**Extracted records**.
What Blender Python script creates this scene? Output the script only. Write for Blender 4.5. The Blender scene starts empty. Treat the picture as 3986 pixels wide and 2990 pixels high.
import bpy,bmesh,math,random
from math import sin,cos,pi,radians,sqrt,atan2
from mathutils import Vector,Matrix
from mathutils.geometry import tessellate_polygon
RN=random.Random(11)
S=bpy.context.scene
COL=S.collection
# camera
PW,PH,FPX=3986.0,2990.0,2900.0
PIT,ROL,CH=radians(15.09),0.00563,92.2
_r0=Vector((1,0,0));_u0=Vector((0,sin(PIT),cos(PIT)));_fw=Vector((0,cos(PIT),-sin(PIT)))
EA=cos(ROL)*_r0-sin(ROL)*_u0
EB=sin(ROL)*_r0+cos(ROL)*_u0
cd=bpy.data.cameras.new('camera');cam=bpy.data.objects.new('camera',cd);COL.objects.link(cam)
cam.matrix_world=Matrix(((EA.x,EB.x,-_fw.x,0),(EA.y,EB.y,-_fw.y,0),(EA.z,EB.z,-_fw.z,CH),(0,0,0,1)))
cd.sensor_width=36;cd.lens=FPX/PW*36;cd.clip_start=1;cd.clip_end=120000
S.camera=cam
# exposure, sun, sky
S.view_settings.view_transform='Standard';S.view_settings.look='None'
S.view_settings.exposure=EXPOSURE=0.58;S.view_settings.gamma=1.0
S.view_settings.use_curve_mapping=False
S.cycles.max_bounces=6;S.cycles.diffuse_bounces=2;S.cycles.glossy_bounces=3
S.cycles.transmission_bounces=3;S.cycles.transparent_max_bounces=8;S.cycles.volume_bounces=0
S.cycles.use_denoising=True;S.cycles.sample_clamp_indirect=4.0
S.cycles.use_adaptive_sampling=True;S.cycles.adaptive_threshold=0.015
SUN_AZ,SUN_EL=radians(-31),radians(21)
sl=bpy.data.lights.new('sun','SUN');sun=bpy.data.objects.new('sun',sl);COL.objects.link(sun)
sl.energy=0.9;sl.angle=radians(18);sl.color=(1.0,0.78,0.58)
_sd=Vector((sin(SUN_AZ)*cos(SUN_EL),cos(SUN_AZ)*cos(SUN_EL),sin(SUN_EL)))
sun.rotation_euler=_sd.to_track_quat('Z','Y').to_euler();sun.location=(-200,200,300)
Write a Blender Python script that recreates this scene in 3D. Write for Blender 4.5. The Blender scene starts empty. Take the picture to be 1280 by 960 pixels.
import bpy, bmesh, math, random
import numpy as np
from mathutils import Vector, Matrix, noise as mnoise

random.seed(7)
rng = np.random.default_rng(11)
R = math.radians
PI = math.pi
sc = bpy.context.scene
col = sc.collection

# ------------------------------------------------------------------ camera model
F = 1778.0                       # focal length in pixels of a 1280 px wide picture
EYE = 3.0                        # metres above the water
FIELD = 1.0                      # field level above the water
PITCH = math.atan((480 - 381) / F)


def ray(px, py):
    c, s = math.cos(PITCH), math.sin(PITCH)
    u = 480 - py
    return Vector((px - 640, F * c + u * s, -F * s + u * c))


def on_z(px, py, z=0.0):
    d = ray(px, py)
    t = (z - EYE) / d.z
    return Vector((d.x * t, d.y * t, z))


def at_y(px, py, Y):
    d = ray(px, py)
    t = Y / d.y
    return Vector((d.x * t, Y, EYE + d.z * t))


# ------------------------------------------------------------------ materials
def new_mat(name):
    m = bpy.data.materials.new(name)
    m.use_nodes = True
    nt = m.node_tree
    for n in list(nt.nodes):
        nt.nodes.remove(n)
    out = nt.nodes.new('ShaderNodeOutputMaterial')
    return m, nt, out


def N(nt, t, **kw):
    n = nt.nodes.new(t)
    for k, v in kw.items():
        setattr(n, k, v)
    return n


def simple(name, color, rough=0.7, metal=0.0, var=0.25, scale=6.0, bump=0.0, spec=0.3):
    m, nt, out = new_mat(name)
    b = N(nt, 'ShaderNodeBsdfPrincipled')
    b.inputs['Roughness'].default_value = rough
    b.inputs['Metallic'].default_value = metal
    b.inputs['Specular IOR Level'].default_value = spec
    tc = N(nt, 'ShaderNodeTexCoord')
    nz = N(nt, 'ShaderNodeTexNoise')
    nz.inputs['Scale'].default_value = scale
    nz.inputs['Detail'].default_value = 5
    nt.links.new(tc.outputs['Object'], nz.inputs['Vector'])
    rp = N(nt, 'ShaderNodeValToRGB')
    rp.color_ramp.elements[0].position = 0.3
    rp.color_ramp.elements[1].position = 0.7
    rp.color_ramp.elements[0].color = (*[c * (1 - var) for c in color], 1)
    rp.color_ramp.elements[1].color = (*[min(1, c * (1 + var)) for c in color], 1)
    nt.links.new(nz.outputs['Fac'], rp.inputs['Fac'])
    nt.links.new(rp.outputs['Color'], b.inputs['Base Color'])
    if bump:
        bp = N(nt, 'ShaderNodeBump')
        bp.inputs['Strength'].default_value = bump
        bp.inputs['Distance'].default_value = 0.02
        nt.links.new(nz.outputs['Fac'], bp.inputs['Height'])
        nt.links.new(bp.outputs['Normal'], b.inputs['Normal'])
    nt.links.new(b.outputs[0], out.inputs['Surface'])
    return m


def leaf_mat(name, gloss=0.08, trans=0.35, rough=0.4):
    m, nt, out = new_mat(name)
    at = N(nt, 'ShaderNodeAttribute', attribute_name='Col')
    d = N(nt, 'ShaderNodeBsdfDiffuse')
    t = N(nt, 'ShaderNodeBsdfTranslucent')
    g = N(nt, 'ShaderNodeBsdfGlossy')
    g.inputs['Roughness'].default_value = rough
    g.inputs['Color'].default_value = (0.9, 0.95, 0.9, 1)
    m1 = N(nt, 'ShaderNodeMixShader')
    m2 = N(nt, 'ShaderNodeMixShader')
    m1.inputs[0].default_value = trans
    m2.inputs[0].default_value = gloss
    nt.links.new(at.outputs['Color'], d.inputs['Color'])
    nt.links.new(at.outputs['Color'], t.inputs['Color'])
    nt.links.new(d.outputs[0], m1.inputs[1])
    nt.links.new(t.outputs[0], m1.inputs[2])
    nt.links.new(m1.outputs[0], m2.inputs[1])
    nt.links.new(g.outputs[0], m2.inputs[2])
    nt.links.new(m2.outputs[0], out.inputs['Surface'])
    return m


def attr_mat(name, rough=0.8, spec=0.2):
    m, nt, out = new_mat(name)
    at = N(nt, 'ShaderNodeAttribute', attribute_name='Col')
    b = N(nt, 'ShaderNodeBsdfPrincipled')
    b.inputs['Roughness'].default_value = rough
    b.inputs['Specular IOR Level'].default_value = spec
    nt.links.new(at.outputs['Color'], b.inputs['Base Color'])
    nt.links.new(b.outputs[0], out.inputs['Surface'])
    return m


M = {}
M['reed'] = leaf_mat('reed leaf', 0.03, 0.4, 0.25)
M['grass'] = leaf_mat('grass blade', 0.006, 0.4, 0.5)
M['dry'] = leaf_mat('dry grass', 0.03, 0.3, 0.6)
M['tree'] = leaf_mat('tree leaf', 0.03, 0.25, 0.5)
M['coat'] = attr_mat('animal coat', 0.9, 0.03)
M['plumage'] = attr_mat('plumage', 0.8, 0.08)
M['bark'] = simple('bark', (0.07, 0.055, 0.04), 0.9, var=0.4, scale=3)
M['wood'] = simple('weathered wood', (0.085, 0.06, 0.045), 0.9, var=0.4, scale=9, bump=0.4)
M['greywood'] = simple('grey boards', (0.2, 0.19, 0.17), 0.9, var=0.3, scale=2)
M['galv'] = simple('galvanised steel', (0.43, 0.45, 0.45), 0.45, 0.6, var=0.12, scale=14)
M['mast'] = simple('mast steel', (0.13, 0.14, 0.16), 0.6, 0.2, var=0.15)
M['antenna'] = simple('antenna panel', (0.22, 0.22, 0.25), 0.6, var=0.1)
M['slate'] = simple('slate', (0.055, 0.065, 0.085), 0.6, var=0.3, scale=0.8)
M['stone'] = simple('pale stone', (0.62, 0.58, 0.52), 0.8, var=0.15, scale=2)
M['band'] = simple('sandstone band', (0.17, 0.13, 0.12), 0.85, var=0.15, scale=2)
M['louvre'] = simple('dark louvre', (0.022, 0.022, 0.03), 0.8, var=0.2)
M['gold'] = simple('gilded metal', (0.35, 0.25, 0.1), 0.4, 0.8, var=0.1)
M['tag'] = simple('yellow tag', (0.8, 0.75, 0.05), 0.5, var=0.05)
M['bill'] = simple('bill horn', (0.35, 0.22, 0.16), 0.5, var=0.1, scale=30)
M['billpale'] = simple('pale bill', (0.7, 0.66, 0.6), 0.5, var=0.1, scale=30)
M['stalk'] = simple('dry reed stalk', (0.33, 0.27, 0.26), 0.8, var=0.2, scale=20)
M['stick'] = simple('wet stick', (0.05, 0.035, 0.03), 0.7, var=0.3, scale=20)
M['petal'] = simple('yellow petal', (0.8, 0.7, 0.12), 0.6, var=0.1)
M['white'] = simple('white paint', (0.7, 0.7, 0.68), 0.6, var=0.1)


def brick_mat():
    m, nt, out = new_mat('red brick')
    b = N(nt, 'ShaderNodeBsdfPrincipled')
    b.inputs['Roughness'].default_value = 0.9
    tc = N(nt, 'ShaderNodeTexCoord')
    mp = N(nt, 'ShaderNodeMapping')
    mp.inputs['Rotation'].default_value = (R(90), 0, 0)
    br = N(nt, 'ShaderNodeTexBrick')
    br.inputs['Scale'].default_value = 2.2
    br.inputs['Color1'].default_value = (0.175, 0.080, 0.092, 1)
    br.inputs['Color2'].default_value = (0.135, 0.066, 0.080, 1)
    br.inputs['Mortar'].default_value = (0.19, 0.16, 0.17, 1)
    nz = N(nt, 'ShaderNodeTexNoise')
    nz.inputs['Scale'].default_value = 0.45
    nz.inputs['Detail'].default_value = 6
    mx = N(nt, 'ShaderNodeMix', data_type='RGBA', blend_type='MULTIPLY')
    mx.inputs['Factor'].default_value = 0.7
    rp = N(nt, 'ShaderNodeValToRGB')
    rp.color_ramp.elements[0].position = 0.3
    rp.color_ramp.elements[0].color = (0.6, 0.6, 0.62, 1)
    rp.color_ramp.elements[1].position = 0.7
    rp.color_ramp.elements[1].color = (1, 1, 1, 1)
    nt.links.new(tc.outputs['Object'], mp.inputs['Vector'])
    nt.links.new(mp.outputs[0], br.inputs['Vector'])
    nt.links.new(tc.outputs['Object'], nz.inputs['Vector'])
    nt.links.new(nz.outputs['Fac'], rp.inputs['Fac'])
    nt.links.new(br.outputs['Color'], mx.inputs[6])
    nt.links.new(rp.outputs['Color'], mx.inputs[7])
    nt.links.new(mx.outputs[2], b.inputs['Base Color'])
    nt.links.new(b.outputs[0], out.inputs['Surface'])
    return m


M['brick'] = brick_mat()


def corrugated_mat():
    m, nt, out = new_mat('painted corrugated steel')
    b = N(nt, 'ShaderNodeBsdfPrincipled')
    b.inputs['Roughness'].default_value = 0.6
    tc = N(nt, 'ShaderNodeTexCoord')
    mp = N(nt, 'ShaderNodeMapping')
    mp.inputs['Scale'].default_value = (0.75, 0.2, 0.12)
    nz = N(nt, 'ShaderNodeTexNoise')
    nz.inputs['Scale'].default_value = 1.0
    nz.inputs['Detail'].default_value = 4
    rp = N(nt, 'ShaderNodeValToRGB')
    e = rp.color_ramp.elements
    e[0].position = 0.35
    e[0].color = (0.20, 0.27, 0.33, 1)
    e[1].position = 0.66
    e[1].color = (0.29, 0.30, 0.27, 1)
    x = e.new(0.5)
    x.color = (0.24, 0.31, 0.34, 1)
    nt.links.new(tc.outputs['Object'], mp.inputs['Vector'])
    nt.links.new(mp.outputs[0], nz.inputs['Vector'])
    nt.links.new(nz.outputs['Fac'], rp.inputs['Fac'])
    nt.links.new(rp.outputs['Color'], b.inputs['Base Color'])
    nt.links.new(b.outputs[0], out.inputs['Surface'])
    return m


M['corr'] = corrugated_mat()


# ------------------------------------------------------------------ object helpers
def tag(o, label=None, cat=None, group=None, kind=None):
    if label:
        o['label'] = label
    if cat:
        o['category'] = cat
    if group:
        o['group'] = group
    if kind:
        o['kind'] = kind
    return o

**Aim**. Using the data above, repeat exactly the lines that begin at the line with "Write a Blender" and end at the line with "col = sc.collection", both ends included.

**Completed task**.
Write a Blender Python script that recreates this scene in 3D. Write for Blender 4.5. The Blender scene starts empty. Take the picture to be 1280 by 960 pixels.
import bpy, bmesh, math, random
import numpy as np
from mathutils import Vector, Matrix, noise as mnoise

random.seed(7)
rng = np.random.default_rng(11)
R = math.radians
PI = math.pi
sc = bpy.context.scene
col = sc.collection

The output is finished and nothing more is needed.